When I received my acceptance, I was only marginally surprised. I felt like I was on a roll. My life had truly begun! I dutifully hassled with the student loan people, then braced myself to talk through the situation with Hannah. We had been together about two and a half years by then, and I was well aware that I often took advantage of her laid-back nature. I didn't want her to break up with me, but I also knew it was a lot to ask her to agree to a long-distance relationship. She was unfazed by my decision, and believed in my future as a chef wholeheartedly. “
Go
,” she said. “Do what you have to do, and I'll be waiting for you when you get back.”

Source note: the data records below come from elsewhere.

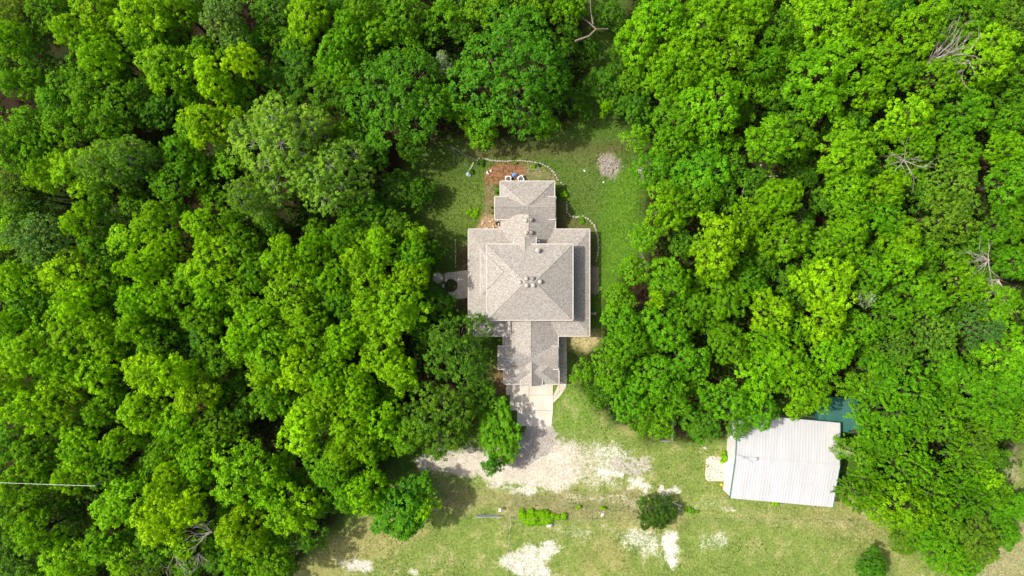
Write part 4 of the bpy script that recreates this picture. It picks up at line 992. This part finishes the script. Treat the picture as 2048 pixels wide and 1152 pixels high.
snag("dead_tree", 1985, 520, 9.6, 3.2, 2.6, 3.3, 9, "bare branches bursting leftwards near the right edge", seed=7, cat="dead tree", rad=.08)
snag("dead_tree", 2005, 560, 9.6, -2.0, 2.0, 3.0, 8, "bare branches fanning downwards near the right edge", seed=8, cat="dead tree", rad=.08)
snag("dead_tree", 1298, 528, 7.8, 3.4, 2.5, 1.4, 7, "small greyish dead twigs left of the bright lime crown", seed=9, cat="dead tree", rad=.05)
snag("dead_tree", 1620, 432, 5, 2.6, 1.8, 1.8, 8, "dim dead twigs at the edge of a dark hole right of centre", seed=10, cat="dead tree", rad=.05)
snag("fallen_branch", 900, 290, 1.4, -.6, .9, 3.2, 4, "thin bare branch fallen on the north lawn's left side", seed=11, rad=.05, trunk=False, droop=.12, rise=0)
snag("dead_limb", 1155, 178, 4, -1.2, 1.5, 2.0, 3, "short bare twigs poking out right of the biggest tree", seed=13, rad=.06)
fk = thing("dead_tree", "pale forked bare trunk with curved limb in the gap below star-shaped tree", "dead tree", P(1527, 352))
bm = bmesh.new(); c0 = fk.location
for pts, rr in (([(1527,352,0),(1526,345,4),(1522,330,8)], .32), ([(1525,353,4.5),(1505,355,5.5),(1490,368,5.5),(1484,390,5)], .14), ([(1525,353,4.5),(1540,353,5.5),(1556,352,6)], .16), ([(1527,353,4),(1524,362,4.5),(1522,372,4)], .16), ([(1528,355,4),(1536,362,4.5),(1542,368,4.5)], .12), ([(1484,390,5),(1486,400,4.5),(1482,410,4)], .07)):
    W = [P(*p)-c0 for p in pts]; tube(bm, W, [rr*(1-.6*k/(len(W)-1)) for k in range(len(W))], 7)
obj("trunk", bm, noisy("pinkish_grey_bark", (.34,.29,.25), (.22,.18,.15), 3, .9, .3), fk)
lb = thing("dead_tree", "long grey crooked bare limb in the dark gap above the lawn", "dead tree", P(1190, 60))
bm = bmesh.new(); c0 = lb.location
for pts, rr in (([(1150,82,7),(1178,72,6.5),(1192,58,6),(1215,58,5)], .17), ([(1192,58,6),(1178,45,6.5),(1162,34,7)], .14), ([(1186,48,6.3),(1182,25,7),(1180,-5,7.5)], .11)):
    W = [P(*p)-c0 for p in pts]; tube(bm, W, [rr*(1-.5*k/(len(W)-1)) for k in range(len(W))], 6)
tube(bm, [P(1215,58,0)-c0, P(1215,58,5)-c0], [.25,.12], 7)
obj("trunk", bm, M['wood'], lb)

# labels that single out each tree of the wood: its look, the part of the wood, its neighbours
SHORT = {'k': 'blackish', 'y': 'lime', 'b': 'bright', 'm': 'green', 'd': 'dark', 'l': 'shaded', 'p': 'pale', 'u': 'bluish', 'f': 'feathery', 'o': 'olive', 'g': 'rich', 's': 'silvery', 'q': 'lacy'}
WORD = {'y': 'lime yellow', 'b': 'bright green', 'm': 'mid green', 'd': 'dark green', 'l': 'shaded dark', 'p': 'pale green', 'u': 'bluish green', 'f': 'feathery dark', 'o': 'olive green', 'g': 'rich green', 'k': 'dark olive', 's': 'silvery grey', 'q': 'lacy green'}
def size_word(q): return "small" if q < 35 else ("slim" if q < 40 else ("modest" if q < 44 else ("medium" if q < 48 else ("broad" if q < 53 else ("large" if q < 60 else "huge")))))
colsn = ["far left", "left", "inner left", "near left", "centre", "near right", "inner right", "right", "far right"]; rowsn = ["top", "high", "upper", "middle", "lower", "low", "bottom"]
seen = set()
def neigh(px, py, dx, dy, me_):
    b = None
    for u in tree_list:
        if u[0] is me_: continue
        ex, ey = u[1]-px, u[2]-py; d = math.hypot(ex, ey)
        if d < 1 or (ex*dx+ey*dy)/d < .72 or not (0 < u[1] < 2048 and 0 < u[2] < 1152): continue
        if b is None or d < b[0]: b = (d, u)
    if b is None or b[0] > 170: return None
    return f"{size_word(b[1][3])} {SHORT[b[1][4]]}"
for t, px, py, q, kind, lab, cat, grp in tree_list:
    if not lab:
        reg = f"{rowsn[min(6,max(0,int(py/165)))]} {colsn[min(8,max(0,int(px/228)))]}"
        o = [(w, neigh(px, py, dx, dy, t)) for w, dx, dy in (("left", -1, 0), ("below", 0, 1), ("right", 1, 0), ("above", 0, -1))]
        o = [(w, v) for w, v in o if v]; opts = []
        own = f"{size_word(q)} {WORD[kind]} tree"
        for i1 in range(len(o)):
            for i2 in range(i1+1, len(o)):
                opts.append(f"{own}, {reg} woods, {o[i1][1]} crown {o[i1][0]}, {o[i2][1]} one {o[i2][0]}")
        opts.append(f"{own}, {reg} of the woods")
        lab = next((c for c in opts if c not in seen), None)
        if lab is None:
            print("LABEL CLASH", own, reg); lab = opts[0] + " again"
        grp = f"trees of the {'left' if px < 950 else 'right'} woods"
    seen.add(lab); tag(t, lab, cat, grp)
print("TREES", len(tree_list))

# ------------------------------------------------------------------ ground cover
def scatter(name, n, area, acc, hmin, hmax, size, cols, label, cat, seed, m=None, flat=.5):
    r = np.random.default_rng(seed); x = r.uniform(area[0], area[2], n); y = r.uniform(area[1], area[3], n)
    px, py, (col, wh_a, gr_a, ga, cl, pz, _gv) = zone_at(x, y); k = acc(px, py, wh_a, gr_a, ga, cl, pz, r); x = x[k]; y = y[k]; N = len(x)
    z = r.uniform(hmin, hmax, N); nr = norm(np.stack([r.normal(0, flat, N), r.normal(0, flat, N), np.ones(N)], 1))
    s = size*r.uniform(.6, 1.5, N); V, Q = leaves(np.stack([x, y, z], 1), nr, s, s*.5, r)
    me = fast_mesh(name, V, Q, m, np.repeat(np.clip(r.normal(.5,.25,N),0,1), 4))
    cc = col[k]*r.uniform(.75,1.45,(N,1)); cc = np.concatenate([cc, np.ones((N,1))], 1).repeat(4, 0)
    a = me.attributes.new("base", 'FLOAT_COLOR', 'POINT'); a.data.foreach_set("color", cc.astype(np.float32).ravel())
    o = link(name, me); o.color = (*cols, 1); tag(o, label, cat, kind="stuff"); return o
mgs = mat("grass_blades", (.1,.15,.03), .8, .2); gg = G(mgs); gg.color(gg.attr("base"))
bx = (-82, -47, 82, 47)
scatter("grass", 330000, bx, lambda px,py,w,gr,ga,cl,pz,r: (ga*r.uniform(.3,1.6,len(px)) > .72) & (r.random(len(px)) < .75) & ((poly_sd(px,py,[(1008,762),(1110,762),(1106,850),(1035,852)]) < 0)) & (poly_sd(px,py,[(864,540),(943,540),(943,600),(890,600),(864,580)]) < 0), .0, .16, .24, (.1,.15,.03), "short rough grass tufts covering the lawn and the pasture", "grass", 41, mgs, .9)
scatter("undergrowth", 300000, (-88,-52,88,52), lambda px,py,w,gr,ga,cl,pz,r: (cl < .25) & (fbm(px/S, py/S, 5, 61) + r.normal(0,.06,len(px)) > .50) & (np.abs(px-1560)+np.abs(py-920)*1.2 > 150), .15, 1.6, .50, (.05,.11,.010), "low leafy undergrowth on the brown floor of the woods", "undergrowth", 42, M['leaf'], .6)
r0 = scatter("weeds", 60000, bx, lambda px,py,w,gr,ga,cl,pz,r: (cl > .3) & (ga > .3) & (fbm(px/S, py/S, 3.5, 91) > .60) & (poly_sd(px,py,[(940,450),(1185,450),(1185,680),(940,680)]) < 0)&(poly_sd(px,py,[(1008,762),(1110,762),(1106,850),(1035,852)]) < 0), .05, .35, .22, (.085,.15,.014), "broad-leaved weeds scattered through the lawn and pasture grass", "weeds", 43, M['leaf'], .7)

mpb = mat("pebble_surface", (.5,.45,.38), .9, .2); gp = G(mpb); gp.color(gp.attr("base"))
def pebbles(n, seed):
    r = np.random.default_rng(seed); x = r.uniform(-42, 38, n); y = r.uniform(-46, -22, n)
    px, py, (col, w, gr, ga, cl, pz, gv) = zone_at(x, y); k = (np.maximum(w, gr*.8) + r.normal(0,.12,n)) > .62
    k &= poly_sd(px, py, [(1008,762),(1110,762),(1106,852),(1035,854)]) < 0
    x, y, w, gv, gr = x[k], y[k], w[k], gv[k], gr[k]; N = len(x); s_ = r.uniform(.03, .10, N); a = r.uniform(0, 6.28, N)
    base = np.array([(1,0,0),(-.3,.8,0),(-.7,-.6,0),(.1,.05,.8)]); V = np.zeros((N,4,3))
    for i in range(4):
        V[:,i,0] = x+(base[i,0]*np.cos(a)-base[i,1]*np.sin(a))*s_; V[:,i,1] = y+(base[i,0]*np.sin(a)+base[i,1]*np.cos(a))*s_; V[:,i,2] = base[i,2]*s_
    V[:,:3,2] -= .05; V[:,:,2] += (fbm(x, y, 14, 77)[:,None]-.5)*.5+.05
    T = np.array([(0,1,3),(1,2,3),(2,0,3)]); Q = (np.arange(N)[:,None,None]*4+T[None]).reshape(-1,3)
    me = fast_mesh("pebbles", V.reshape(-1,3), Q, mpb)
    c = np.where((gr > .5)[:,None], np.array([[.40,.365,.315]]), np.where((gv > .5)[:,None], np.array([[.62,.565,.475]]), np.array([[.76,.74,.68]])))*r.uniform(.55,1.3,(N,1)); c = np.concatenate([c, np.ones((N,1))], 1).repeat(4, 0)
    at = me.attributes.new("base", 'FLOAT_COLOR', 'POINT'); at.data.foreach_set("color", c.astype(np.float32).ravel())
    tag(link("pebbles", me), "loose pale gravel stones on the drive and bare caliche patches", "gravel", kind="stuff")
pebbles(120000, 71)
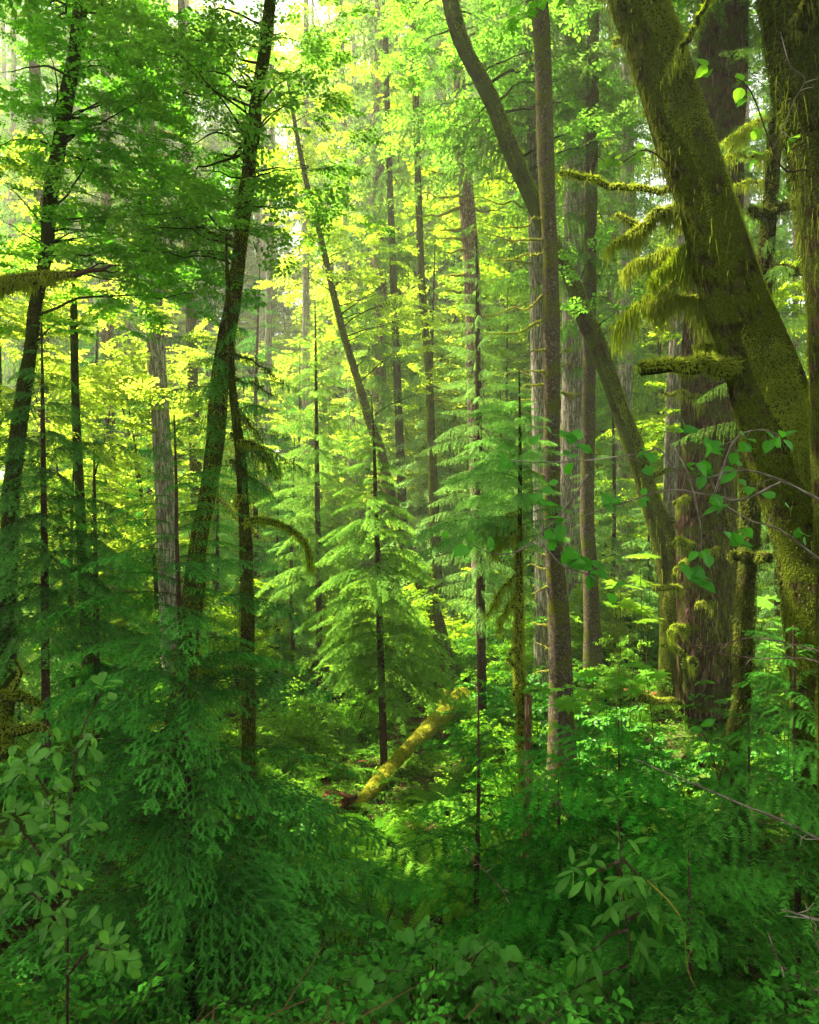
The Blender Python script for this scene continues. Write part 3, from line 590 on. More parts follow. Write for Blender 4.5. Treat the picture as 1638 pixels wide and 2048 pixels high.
# --- H: big red-barked fir
rng = R_(11)
tH, pH, rH = trunk_tree('fir_tree', 'big reddish furrowed fir trunk on the right, behind the huge leaning mossy trunk', 'tree',
    [(1447, 0, 92), (1443, 130, 92), (1438, 250, 92), (1428, 500, 98), (1420, 700, 104), (1417, 900, 108), (1414, 1100, 118), (1417, 1300, 128), (1422, 1420, 140)], 11, mat=B_RED, H=24, lump=0.10, sides=40, step=0.06, flare=1.25, fluting=0.05, ls=1.2)
S = Soup(); moss_tufts(S, pH[pH[:, 2] < 5.2], rH[pH[:, 2] < 5.2], rng, 900, 0.06, 0.016, (1, -0.6, 0), 0.1, patch=0.9)
moss_strands(S, pH[(pH[:, 2] > 2.6) & (pH[:, 2] < 6.4)] + [0.12, -0.42, 0], rng, 2400, 0.45, spread=0.22); S.build('moss', [M_MOSSD], tH)
for x0, y0, x1, y1, r0, r1, st in ((1400, 800, 1330, 788, .05, .035, 90), (1385, 1092, 1350, 1088, .08, .07, 40), (1372, 1120, 1352, 1140, .05, .05, 40), (1375, 1258, 1340, 1265, .09, .07, 120), (1365, 1305, 1325, 1290, .06, .05, 60), (1375, 1330, 1385, 1328, .12, .10, 80), (1365, 1408, 1285, 1396, .04, .10, 60), (1470, 1105, 1410, 1108, .04, .05, 60), (1450, 1205, 1395, 1210, .03, .03, 100), (1365, 1180, 1312, 1176, .05, .07, 60), (1380, 1000, 1350, 1005, .04, .04, 40)):
    limb('mossy_stub', tH, P(x0, y0, 10.75), P(x1, y1, 10.3), r0 * .65, r1 * .6, B_MOSSY, rng, 0.05, 0.08, M_MOSS, st * 2, 0.28, 8, dens=4500, ml=0.03)
# --- K: dark mossy stem in front of the fir
rng = R_(12)
tK, pK, rK = trunk_tree('mossy_stem_tree', 'dark crooked mossy stem standing in front of the reddish fir trunk', 'tree',
    [(1556, 180, 22), (1546, 330, 26), (1536, 450, 28), (1528, 560, 30), (1515, 700, 32), (1503, 830, 34), (1499, 900, 37), (1500, 1000, 37), (1500, 1100, 36), (1491, 1200, 37), (1488, 1300, 37), (1484, 1400, 32), (1472, 1480, 40), (1470, 1600, 46)], 7.6, mat=B_DARK, H=12, lump=0.28)
S = Soup(); moss_tufts(S, pK, rK, rng, 3500, 0.032, 0.013, None); moss_strands(S, pK, rng, 900, 0.2, spread=0.09); S.build('moss', [M_MOSSD], tK)
for x0, y0, x1, y1, r0, r1, st, mm in ((1540, 425, 1602, 400, .05, .04, 160, M_MOSSD), (1528, 535, 1612, 545, .035, .045, 160, M_MOSSD), (1535, 430, 1500, 420, .05, .03, 60, M_MOSSD), (1500, 1112, 1538, 1115, .05, .05, 120, M_MOSSD), (1498, 1110, 1465, 1112, .04, .045, 60, M_MOSSD), (1545, 300, 1460, 320, .015, .008, 260, M_MOSS), (1530, 240, 1450, 285, .018, .008, 380, M_MOSS), (1500, 260, 1440, 330, .012, .006, 200, M_MOSS), (1525, 360, 1450, 380, .012, .006, 200, M_MOSS), (1470, 1545, 1400, 1530, .03, .015, 30, M_MOSSD)):
    limb('mossy_bough', tK, P(x0, y0, 7.6), P(x1, y1, 7.3), r0, r1, B_DARK, rng, 0.02, 0.07, mm, st, 0.22, 8, dens=5000, ml=0.04)
# --- I: the huge leaning mossy trunk
rng = R_(13)
tI, pI, rI = trunk_tree('mossy_maple_tree', 'huge mossy trunk leaning left across the upper right, shaggy green moss on its upper side', 'tree',
    [(1275, 0, 106), (1312, 100, 104), (1345, 200, 102), (1376, 300, 106), (1412, 400, 100), (1440, 500, 112), (1472, 600, 116), (1512, 700, 120), (1542, 800, 132), (1572, 900, 142), (1602, 1000, 144), (1628, 1100, 140), (1650, 1250, 150)], 6.5, mat=B_SHAG, H=13, sides=48, lump=0.12, step=0.05, flare=1.2, ls=1.0)
S = Soup(); moss_tufts(S, pI, rI, rng, 17000, 0.030, 0.013, (0.75, -0.15, 0.65), -0.15, 0, 0.9); moss_strands(S, pI + [-0.02, -0.18, 0], rng, 700, 0.25, spread=0.10)
S.build('moss', [M_MOSS], tI)
S = Soup(); moss_tufts(S, pI, rI, rng, 3800, 0.028, 0.012, (-0.8, -0.3, -0.5), 0.0, 0, 1.2, patch=0.9); moss_strands(S, pI + [-0.22, -0.02, -0.05], rng, 2200, 0.30, spread=0.05); S.build('hanging_moss', [M_MOSSD], tI)
S = Soup()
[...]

The Culinary Institute of America was twelve hundred
miles away from Swan Lake Drive. As I drove across Alabama and Tennessee, then up through Virginia, Maryland, and Pennsylvania, it occurred to me that I had never been north. I had lived in Mississippi my entire life, and the few times I'd traveled, it had either been west to Texarkana, or to Europe. I didn't think it would make much difference. I'd never understood how vast and diverse our country truly is.

Hyde Park struck me at first glance as cold and formal, the light silvery and sad. The air didn't smell like dry grass and magnolia blossoms, but like something industrial. The Culinary Institute was housed in a former Jesuit seminary on the banks of the Hudson River, a huge brick building with white columns. A lot of people found it elegant and stately, but I thought it was imposing and unnerving. I knew I would be living in a dorm, but once I was standing in the middle of my room with its twin bed, four-drawer dresser, desk, and chair, I was filled with misgivings. Had I actually signed up for this? The last and only time I'd lived in a dorm was my first semester at Hinds Community College with Sandy, when half the time I was drunk, but at least it was with my best friend. Now I was halfway across America in another crappy little room, in the company of strangers.